| Exercise objective |
Copy out all of the material, matching it word for word.

******************************

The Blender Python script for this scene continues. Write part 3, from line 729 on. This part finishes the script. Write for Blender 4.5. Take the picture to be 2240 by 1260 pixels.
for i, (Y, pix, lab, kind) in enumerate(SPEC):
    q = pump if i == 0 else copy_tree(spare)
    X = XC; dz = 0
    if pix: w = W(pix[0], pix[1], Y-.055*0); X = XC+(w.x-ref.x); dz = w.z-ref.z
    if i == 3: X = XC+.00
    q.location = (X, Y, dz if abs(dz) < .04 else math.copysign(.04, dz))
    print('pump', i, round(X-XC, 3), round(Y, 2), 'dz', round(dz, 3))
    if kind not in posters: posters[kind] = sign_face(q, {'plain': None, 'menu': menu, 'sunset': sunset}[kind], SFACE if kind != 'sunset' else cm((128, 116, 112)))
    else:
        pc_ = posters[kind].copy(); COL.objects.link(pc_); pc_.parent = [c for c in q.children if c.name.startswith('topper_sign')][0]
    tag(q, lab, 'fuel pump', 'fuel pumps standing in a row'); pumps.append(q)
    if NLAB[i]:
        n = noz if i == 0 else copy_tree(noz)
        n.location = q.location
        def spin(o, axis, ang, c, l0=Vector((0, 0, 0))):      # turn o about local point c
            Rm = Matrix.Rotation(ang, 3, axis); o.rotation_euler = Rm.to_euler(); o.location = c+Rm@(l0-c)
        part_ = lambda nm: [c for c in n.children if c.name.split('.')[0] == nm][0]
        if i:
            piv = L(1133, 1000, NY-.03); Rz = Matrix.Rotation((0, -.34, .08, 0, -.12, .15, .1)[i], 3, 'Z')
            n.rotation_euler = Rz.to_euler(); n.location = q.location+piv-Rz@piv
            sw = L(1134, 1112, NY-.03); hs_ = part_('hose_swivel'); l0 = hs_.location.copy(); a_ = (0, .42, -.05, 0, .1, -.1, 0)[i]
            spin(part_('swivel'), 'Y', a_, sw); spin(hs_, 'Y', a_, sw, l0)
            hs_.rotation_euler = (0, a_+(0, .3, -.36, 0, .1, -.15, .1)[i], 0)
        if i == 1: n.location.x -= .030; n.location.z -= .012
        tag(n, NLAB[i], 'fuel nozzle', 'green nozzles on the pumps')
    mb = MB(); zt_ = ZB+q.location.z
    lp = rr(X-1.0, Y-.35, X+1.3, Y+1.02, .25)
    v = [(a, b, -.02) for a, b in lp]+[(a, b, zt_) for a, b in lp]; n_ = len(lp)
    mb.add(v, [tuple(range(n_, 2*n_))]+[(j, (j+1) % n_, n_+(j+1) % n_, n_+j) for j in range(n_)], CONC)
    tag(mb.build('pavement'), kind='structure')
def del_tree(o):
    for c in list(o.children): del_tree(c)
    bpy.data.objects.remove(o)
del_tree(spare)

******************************

| Result for this task |
The Blender Python script for this scene continues. Write part 3, from line 729 on. This part finishes the script. Write for Blender 4.5. Take the picture to be 2240 by 1260 pixels.
for i, (Y, pix, lab, kind) in enumerate(SPEC):
    q = pump if i == 0 else copy_tree(spare)
    X = XC; dz = 0
    if pix: w = W(pix[0], pix[1], Y-.055*0); X = XC+(w.x-ref.x); dz = w.z-ref.z
    if i == 3: X = XC+.00
    q.location = (X, Y, dz if abs(dz) < .04 else math.copysign(.04, dz))
    print('pump', i, round(X-XC, 3), round(Y, 2), 'dz', round(dz, 3))
    if kind not in posters: posters[kind] = sign_face(q, {'plain': None, 'menu': menu, 'sunset': sunset}[kind], SFACE if kind != 'sunset' else cm((128, 116, 112)))
    else:
        pc_ = posters[kind].copy(); COL.objects.link(pc_); pc_.parent = [c for c in q.children if c.name.startswith('topper_sign')][0]
    tag(q, lab, 'fuel pump', 'fuel pumps standing in a row'); pumps.append(q)
    if NLAB[i]:
        n = noz if i == 0 else copy_tree(noz)
        n.location = q.location
        def spin(o, axis, ang, c, l0=Vector((0, 0, 0))):      # turn o about local point c
            Rm = Matrix.Rotation(ang, 3, axis); o.rotation_euler = Rm.to_euler(); o.location = c+Rm@(l0-c)
        part_ = lambda nm: [c for c in n.children if c.name.split('.')[0] == nm][0]
        if i:
            piv = L(1133, 1000, NY-.03); Rz = Matrix.Rotation((0, -.34, .08, 0, -.12, .15, .1)[i], 3, 'Z')
            n.rotation_euler = Rz.to_euler(); n.location = q.location+piv-Rz@piv
            sw = L(1134, 1112, NY-.03); hs_ = part_('hose_swivel'); l0 = hs_.location.copy(); a_ = (0, .42, -.05, 0, .1, -.1, 0)[i]
            spin(part_('swivel'), 'Y', a_, sw); spin(hs_, 'Y', a_, sw, l0)
            hs_.rotation_euler = (0, a_+(0, .3, -.36, 0, .1, -.15, .1)[i], 0)
        if i == 1: n.location.x -= .030; n.location.z -= .012
        tag(n, NLAB[i], 'fuel nozzle', 'green nozzles on the pumps')
    mb = MB(); zt_ = ZB+q.location.z
    lp = rr(X-1.0, Y-.35, X+1.3, Y+1.02, .25)
    v = [(a, b, -.02) for a, b in lp]+[(a, b, zt_) for a, b in lp]; n_ = len(lp)
    mb.add(v, [tuple(range(n_, 2*n_))]+[(j, (j+1) % n_, n_+(j+1) % n_, n_+j) for j in range(n_)], CONC)
    tag(mb.build('pavement'), kind='structure')
def del_tree(o):
    for c in list(o.children): del_tree(c)
    bpy.data.objects.remove(o)
del_tree(spare)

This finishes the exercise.